Tuesday, July 07, 2020

JOHN CHUCKMAN COMMENT: THE MISTAKEN NOTION THAT PUTIN HAS BEEN MADE “PRESIDENT FOR LIFE” IN RUSSIAN CONSTITUTIONAL CHANGES – THE IMMENSE IMPORTANCE OF PUTIN FOR RUSSIANS IS NOT APPRECIATED BY OUTSIDERS – THE POST-SOVIET DEPRESSION HE PULLED THEM OUT OF – PUTIN’S IMPORTANCE FOR RUSSIANS RESEMBLES THAT OF FRANKLIN D ROOSEVELT FOR AMERICANS IN THE !930s – HIS ROLE IN RUSSIAN INFRASTRUCTURE AND DEVELOPMENT AND GIVING RUSSIANS NEW PRIDE

John Chuckman


EXPANSION OF A COMMENT POSTED TO AN ARTICLE IN CBC NEWS


Response to a comment below, saying, “The Russians need to think about "President for Life" thing”

I’ve read that notion repeated by others.

But it is simply incorrect.

He does not become President for Life.

He is allowed to run in the next several elections, something he would otherwise not have been able to do.

Russians think of Putin the way Americans thought about FDR in the 1930s and 1940s, whom they elected an unprecedented four times. FDR was a remarkable leader who came along at a time of great national need, and just so Putin.

Putin pulled Russia out of a terrible depression after the Soviet Union’s collapse, a depression few people in North America know anything about.

He’s given Russians new pride, too, emphasizing Russia’s heroic efforts to defeat Hitler. 27 million Soviets died doing that, and the overwhelming majority of all Germans killed in the war were killed by Soviets, about 75%.

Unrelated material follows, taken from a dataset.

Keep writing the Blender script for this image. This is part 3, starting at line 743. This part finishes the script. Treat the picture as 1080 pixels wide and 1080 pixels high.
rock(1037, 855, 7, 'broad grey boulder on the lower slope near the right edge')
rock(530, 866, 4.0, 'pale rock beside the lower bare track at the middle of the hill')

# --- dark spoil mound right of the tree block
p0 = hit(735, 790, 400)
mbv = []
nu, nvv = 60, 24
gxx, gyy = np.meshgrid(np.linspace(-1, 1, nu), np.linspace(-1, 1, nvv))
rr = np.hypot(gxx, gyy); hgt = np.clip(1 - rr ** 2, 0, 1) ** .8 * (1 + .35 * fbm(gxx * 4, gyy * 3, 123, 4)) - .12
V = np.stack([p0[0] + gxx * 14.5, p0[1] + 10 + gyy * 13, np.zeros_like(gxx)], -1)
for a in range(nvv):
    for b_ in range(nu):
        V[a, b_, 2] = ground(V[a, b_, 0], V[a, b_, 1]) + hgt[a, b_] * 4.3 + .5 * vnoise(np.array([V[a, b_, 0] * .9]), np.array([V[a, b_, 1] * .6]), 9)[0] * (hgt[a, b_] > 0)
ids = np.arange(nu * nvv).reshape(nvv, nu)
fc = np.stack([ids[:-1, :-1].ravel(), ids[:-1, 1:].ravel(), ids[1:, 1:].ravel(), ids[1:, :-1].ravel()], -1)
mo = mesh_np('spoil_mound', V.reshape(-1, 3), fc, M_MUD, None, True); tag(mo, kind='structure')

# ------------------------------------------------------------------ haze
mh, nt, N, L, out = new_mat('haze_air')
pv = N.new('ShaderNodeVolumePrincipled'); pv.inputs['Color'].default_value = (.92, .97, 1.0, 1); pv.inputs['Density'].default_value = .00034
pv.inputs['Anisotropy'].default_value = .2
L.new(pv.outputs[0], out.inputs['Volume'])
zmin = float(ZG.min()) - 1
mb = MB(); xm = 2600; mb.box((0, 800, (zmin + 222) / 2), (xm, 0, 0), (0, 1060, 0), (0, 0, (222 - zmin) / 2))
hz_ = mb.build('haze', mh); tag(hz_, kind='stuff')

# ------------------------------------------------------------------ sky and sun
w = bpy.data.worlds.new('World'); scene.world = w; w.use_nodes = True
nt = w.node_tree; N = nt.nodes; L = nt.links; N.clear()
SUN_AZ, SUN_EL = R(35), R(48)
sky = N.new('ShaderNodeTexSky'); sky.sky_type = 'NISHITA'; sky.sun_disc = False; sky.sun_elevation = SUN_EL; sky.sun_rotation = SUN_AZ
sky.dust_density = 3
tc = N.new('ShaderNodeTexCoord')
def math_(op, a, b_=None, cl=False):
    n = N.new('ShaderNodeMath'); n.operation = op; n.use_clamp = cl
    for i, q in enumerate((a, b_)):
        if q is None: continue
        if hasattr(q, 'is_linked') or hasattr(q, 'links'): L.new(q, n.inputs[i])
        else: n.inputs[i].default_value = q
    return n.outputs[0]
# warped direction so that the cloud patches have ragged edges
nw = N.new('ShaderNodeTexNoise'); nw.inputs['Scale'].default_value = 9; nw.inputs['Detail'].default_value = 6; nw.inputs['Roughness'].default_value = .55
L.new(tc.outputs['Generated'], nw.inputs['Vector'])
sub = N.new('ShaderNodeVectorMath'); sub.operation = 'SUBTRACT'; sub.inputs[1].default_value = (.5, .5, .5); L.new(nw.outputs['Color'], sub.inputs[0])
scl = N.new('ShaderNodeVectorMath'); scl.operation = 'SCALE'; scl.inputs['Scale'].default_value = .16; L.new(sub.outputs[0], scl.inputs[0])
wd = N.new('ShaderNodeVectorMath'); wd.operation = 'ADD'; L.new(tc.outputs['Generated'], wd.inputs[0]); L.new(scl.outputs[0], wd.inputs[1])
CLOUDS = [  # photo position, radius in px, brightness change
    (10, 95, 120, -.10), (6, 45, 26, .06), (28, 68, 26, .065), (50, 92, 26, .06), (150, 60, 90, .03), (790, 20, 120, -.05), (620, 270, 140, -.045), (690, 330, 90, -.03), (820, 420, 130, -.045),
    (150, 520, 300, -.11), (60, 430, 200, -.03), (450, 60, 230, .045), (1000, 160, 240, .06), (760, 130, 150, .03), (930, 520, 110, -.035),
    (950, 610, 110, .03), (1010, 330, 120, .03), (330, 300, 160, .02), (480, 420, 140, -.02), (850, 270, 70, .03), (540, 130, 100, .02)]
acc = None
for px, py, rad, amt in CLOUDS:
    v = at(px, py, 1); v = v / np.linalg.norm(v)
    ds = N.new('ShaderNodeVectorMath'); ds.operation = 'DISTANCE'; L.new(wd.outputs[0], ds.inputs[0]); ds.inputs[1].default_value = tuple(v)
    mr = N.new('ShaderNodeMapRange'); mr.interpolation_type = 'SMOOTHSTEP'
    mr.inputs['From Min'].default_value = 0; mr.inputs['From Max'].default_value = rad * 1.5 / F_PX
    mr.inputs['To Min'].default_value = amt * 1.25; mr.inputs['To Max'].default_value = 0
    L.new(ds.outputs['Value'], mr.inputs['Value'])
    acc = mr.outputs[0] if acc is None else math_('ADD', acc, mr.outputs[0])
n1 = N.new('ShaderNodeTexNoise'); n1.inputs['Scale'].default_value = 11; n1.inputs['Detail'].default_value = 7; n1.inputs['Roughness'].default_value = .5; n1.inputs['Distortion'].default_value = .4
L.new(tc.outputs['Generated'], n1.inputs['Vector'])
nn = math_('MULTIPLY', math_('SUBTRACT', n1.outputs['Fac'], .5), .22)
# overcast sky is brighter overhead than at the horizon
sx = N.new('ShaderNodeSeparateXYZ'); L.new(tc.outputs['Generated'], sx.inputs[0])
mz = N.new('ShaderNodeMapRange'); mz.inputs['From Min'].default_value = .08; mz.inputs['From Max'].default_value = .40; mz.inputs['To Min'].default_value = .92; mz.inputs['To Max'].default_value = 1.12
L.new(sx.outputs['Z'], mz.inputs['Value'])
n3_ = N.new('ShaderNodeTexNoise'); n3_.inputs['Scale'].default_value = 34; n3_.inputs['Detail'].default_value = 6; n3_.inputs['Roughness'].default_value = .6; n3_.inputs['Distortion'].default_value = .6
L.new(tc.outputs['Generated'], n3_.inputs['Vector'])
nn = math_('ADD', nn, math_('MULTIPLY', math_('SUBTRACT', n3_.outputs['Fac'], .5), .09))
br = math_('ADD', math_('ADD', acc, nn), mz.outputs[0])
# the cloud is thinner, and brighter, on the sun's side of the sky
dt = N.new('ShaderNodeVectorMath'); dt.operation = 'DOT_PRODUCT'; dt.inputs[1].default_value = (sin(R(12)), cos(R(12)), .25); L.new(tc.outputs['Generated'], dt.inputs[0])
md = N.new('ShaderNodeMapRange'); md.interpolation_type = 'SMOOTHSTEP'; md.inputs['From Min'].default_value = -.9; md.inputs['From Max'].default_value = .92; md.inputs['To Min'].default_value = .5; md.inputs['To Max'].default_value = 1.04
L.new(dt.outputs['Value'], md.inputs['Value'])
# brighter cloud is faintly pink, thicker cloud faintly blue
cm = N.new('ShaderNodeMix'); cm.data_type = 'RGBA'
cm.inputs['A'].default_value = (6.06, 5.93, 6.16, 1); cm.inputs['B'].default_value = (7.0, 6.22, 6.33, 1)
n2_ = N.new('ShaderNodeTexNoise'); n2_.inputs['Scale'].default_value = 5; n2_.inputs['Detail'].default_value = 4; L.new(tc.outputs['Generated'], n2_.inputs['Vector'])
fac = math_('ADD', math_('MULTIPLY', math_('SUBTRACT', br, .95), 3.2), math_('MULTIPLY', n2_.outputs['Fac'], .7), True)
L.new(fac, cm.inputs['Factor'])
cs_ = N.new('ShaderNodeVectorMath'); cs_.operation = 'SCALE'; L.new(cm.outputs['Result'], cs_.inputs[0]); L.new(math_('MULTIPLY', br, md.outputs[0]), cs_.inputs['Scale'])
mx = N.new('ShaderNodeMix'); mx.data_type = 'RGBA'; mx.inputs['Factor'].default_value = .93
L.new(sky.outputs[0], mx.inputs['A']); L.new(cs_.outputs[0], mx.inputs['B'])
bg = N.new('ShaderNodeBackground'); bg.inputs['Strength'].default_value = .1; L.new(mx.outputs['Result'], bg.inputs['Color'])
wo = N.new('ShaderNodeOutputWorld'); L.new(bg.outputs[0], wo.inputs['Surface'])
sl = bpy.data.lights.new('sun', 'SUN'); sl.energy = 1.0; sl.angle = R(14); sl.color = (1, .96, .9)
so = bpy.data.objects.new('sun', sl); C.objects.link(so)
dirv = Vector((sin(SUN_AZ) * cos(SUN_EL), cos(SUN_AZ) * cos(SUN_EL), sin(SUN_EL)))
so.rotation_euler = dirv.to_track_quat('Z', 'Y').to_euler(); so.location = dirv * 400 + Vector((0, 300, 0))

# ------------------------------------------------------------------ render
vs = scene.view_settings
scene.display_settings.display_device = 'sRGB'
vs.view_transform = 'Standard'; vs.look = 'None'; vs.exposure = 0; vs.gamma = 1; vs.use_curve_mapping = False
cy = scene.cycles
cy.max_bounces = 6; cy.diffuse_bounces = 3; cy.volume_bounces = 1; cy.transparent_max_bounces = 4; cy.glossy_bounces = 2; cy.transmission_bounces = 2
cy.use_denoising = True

And new pride with some truly magnificent churches built. The Soviets had banned religion, but Russians are religious people.

Also pride about successes with remarkable new weapons like the world’s finest anti-aircraft and anti-missile missiles, new-concept hypersonic attack missiles, the “black hole,” almost undetectable, submarines, and advanced new radars and electronic countermeasures. Yet Russia spends about one-tenth of what the US spends and one-twentieth of what NATO in total spends. It focuses expenditures on what is necessary to defend Russia, not on trying to compete with America’s sprawling global presence.

And pride in agriculture. Russia now exports huge volumes of grain. The Soviets used to import. And Putin has smartly emphasized GM-free grains giving Russia a large, specialized market.

He’s also built important new infrastructure, from great bridges and rail lines to airports and spaceports and highways. And he has made the application of artificial intelligence a major national project.

Adroit efforts in foreign affairs have restored at least some of the sense of international importance Russia once enjoyed. The success can only be appreciated fully by understanding that the United States works hard to create barriers and difficulties at every turn, Russia remaining a focus of its resentments despite having left communism far behind. The American-financed coup in Ukraine, intended as a major disturbance on Russia’s border, is just one example of meddling – with its many terrible consequences from civil war and secession to the shooting-down of an airliner and many Ukrainians fleeing for jobs elsewhere and a new prominence for neo-Nazi parties in the struggling country.

And Russia has taken big new initiatives in Asia and in its own Northern development, initiatives with great promise for the future.